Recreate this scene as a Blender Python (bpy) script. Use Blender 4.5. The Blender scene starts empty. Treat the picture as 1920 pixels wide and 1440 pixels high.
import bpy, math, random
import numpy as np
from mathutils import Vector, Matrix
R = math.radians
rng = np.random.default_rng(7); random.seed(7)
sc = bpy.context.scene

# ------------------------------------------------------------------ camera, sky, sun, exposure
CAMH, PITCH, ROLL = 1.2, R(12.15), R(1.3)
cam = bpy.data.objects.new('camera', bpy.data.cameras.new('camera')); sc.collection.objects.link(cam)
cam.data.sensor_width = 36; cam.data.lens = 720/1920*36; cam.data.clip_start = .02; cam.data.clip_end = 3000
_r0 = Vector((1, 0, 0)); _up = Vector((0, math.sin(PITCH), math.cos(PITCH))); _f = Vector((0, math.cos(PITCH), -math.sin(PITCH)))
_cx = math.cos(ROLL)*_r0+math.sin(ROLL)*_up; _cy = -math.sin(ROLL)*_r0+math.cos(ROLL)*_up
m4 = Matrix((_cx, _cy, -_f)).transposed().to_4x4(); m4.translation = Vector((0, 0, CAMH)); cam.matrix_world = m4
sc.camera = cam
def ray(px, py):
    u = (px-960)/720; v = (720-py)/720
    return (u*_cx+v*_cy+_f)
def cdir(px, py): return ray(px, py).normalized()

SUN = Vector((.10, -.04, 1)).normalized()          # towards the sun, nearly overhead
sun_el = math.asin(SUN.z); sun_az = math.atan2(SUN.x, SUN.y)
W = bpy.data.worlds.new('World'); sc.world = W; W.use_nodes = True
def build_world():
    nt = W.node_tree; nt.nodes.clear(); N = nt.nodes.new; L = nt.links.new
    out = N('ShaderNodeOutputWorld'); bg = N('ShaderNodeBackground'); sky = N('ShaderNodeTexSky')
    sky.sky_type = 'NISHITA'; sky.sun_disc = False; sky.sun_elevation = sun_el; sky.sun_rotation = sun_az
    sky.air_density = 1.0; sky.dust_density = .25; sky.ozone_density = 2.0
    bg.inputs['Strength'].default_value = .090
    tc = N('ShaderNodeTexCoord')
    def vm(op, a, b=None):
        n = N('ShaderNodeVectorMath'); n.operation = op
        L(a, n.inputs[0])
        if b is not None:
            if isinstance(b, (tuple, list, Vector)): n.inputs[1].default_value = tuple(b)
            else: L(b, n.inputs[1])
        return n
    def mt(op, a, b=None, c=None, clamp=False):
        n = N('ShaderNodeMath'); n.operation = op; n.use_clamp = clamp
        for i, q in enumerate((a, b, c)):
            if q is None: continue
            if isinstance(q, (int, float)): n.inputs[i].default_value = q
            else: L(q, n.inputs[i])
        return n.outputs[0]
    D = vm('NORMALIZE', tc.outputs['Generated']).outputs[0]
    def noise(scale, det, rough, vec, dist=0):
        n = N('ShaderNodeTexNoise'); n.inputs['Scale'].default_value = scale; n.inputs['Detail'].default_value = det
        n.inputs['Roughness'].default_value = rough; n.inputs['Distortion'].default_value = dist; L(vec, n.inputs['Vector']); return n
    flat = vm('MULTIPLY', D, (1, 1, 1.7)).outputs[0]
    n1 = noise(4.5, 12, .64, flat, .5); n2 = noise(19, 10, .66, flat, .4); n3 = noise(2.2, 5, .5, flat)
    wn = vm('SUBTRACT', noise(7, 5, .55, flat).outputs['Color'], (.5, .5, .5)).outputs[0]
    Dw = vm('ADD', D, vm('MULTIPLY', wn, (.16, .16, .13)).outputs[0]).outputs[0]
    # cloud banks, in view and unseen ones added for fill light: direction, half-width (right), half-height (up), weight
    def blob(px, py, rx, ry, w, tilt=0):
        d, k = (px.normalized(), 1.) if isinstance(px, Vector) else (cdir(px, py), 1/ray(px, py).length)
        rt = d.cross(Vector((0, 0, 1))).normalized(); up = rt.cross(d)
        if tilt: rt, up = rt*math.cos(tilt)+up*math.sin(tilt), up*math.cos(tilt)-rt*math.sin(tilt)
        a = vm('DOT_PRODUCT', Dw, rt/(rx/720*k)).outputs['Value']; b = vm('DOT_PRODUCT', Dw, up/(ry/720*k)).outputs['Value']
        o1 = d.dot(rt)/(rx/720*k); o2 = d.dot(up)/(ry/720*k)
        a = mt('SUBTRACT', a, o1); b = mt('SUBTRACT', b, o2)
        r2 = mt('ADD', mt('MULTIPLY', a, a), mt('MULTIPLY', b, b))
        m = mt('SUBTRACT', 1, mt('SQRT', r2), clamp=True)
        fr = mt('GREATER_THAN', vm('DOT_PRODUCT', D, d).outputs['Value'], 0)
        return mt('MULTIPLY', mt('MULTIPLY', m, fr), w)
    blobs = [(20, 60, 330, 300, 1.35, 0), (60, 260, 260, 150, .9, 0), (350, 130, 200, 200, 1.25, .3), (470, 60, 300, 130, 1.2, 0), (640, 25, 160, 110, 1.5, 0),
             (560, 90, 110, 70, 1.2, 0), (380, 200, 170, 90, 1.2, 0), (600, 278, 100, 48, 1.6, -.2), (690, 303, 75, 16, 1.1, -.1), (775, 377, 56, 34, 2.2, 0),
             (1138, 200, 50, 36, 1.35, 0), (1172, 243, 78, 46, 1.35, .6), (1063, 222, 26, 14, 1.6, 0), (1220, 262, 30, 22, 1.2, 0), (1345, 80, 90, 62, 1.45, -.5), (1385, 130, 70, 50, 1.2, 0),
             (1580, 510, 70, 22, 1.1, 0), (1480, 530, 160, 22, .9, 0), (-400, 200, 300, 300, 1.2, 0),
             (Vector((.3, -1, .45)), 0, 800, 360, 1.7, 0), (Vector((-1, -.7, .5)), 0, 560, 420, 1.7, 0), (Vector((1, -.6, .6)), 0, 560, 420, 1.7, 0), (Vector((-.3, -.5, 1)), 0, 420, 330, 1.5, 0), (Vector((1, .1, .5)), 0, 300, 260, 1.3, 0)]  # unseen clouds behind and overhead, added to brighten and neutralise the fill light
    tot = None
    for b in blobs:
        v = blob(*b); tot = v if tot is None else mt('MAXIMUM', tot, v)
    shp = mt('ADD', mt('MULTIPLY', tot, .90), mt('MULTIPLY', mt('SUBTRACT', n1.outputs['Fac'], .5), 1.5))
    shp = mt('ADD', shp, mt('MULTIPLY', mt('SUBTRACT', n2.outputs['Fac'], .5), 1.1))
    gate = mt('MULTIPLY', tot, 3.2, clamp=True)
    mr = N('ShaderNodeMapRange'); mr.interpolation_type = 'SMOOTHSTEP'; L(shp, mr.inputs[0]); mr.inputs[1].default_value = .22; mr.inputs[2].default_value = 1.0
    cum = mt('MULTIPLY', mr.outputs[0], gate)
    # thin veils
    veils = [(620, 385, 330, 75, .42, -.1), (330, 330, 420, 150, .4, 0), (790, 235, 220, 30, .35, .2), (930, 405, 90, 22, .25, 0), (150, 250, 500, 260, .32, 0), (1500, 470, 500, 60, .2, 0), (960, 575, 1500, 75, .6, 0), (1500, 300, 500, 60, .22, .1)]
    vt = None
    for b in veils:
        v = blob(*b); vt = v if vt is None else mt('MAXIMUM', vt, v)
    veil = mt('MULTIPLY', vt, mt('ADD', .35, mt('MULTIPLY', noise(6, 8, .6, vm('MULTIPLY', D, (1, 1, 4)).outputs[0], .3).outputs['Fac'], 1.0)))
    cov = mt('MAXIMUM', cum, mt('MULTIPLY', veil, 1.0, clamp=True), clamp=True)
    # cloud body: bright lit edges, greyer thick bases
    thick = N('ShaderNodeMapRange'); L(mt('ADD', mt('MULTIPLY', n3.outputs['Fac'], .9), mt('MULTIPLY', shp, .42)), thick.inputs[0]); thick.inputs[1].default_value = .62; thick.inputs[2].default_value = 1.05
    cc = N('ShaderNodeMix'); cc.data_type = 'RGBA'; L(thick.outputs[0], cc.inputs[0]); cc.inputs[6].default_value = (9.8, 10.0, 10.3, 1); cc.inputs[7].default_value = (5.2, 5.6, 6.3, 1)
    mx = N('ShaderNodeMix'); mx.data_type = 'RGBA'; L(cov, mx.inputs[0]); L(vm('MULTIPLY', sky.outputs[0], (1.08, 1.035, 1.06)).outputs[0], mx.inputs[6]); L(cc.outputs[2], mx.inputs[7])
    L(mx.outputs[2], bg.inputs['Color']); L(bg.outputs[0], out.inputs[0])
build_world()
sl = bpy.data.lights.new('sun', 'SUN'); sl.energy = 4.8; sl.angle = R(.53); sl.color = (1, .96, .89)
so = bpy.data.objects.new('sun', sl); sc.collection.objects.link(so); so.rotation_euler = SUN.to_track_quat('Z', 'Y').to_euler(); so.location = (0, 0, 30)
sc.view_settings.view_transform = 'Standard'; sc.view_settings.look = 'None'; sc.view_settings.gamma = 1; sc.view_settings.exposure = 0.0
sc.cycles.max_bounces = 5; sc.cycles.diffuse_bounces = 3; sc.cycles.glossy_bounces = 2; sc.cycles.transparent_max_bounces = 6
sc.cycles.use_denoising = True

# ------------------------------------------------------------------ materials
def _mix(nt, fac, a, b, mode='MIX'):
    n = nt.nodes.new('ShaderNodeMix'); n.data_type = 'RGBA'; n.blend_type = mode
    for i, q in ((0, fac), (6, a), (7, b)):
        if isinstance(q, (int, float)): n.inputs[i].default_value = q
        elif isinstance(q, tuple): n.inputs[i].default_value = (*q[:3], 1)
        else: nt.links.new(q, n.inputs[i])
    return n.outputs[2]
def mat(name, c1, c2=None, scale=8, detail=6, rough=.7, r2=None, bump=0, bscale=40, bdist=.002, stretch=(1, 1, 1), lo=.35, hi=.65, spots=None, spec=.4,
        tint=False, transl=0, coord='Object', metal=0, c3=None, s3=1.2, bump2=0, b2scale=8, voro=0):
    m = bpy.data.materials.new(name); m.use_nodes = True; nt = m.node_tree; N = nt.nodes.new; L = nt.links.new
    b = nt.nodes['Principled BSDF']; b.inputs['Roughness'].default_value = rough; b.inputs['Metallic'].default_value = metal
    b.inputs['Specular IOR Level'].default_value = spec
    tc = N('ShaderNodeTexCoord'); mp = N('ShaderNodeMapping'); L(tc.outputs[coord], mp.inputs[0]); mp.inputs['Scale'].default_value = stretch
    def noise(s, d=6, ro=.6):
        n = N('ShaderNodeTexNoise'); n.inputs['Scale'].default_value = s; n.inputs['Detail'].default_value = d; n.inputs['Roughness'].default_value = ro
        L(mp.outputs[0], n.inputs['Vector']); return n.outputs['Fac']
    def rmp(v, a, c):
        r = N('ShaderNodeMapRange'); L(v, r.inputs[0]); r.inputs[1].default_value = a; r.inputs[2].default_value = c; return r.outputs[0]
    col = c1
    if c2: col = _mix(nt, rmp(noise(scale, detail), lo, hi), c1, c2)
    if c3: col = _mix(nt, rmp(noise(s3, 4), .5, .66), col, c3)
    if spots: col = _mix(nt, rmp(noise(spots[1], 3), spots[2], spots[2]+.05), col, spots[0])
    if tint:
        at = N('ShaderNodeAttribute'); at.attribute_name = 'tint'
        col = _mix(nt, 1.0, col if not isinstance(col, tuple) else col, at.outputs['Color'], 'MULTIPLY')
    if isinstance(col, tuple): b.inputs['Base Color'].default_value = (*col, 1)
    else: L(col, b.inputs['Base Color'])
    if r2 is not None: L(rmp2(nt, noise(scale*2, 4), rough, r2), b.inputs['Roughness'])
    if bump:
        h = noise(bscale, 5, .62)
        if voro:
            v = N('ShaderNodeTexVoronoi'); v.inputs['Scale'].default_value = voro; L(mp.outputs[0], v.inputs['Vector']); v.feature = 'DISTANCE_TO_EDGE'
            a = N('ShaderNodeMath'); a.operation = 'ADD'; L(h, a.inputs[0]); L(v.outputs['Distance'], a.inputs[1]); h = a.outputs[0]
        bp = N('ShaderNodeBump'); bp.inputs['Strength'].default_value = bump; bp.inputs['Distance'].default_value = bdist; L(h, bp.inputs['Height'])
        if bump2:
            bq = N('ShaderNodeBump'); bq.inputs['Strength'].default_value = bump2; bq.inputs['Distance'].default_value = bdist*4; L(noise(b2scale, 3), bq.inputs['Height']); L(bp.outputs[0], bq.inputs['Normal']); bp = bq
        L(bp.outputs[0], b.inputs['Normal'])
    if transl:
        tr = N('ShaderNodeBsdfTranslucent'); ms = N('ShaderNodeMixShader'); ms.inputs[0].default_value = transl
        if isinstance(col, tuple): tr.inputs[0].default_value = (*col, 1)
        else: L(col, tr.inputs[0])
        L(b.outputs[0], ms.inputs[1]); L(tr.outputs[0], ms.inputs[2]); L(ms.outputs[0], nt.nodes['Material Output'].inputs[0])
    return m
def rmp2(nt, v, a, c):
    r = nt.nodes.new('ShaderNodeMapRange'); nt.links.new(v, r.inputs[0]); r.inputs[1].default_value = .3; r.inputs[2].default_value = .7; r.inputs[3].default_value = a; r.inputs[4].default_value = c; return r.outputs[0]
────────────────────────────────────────
Beginning at the top of the data, extract each line through the line containing "def cdir(px, py): return" and return those lines exactly, with nothing added.

Recreate this scene as a Blender Python (bpy) script. Use Blender 4.5. The Blender scene starts empty. Treat the picture as 1920 pixels wide and 1440 pixels high.
import bpy, math, random
import numpy as np
from mathutils import Vector, Matrix
R = math.radians
rng = np.random.default_rng(7); random.seed(7)
sc = bpy.context.scene

# ------------------------------------------------------------------ camera, sky, sun, exposure
CAMH, PITCH, ROLL = 1.2, R(12.15), R(1.3)
cam = bpy.data.objects.new('camera', bpy.data.cameras.new('camera')); sc.collection.objects.link(cam)
cam.data.sensor_width = 36; cam.data.lens = 720/1920*36; cam.data.clip_start = .02; cam.data.clip_end = 3000
_r0 = Vector((1, 0, 0)); _up = Vector((0, math.sin(PITCH), math.cos(PITCH))); _f = Vector((0, math.cos(PITCH), -math.sin(PITCH)))
_cx = math.cos(ROLL)*_r0+math.sin(ROLL)*_up; _cy = -math.sin(ROLL)*_r0+math.cos(ROLL)*_up
m4 = Matrix((_cx, _cy, -_f)).transposed().to_4x4(); m4.translation = Vector((0, 0, CAMH)); cam.matrix_world = m4
sc.camera = cam
def ray(px, py):
    u = (px-960)/720; v = (720-py)/720
    return (u*_cx+v*_cy+_f)
def cdir(px, py): return ray(px, py).normalized()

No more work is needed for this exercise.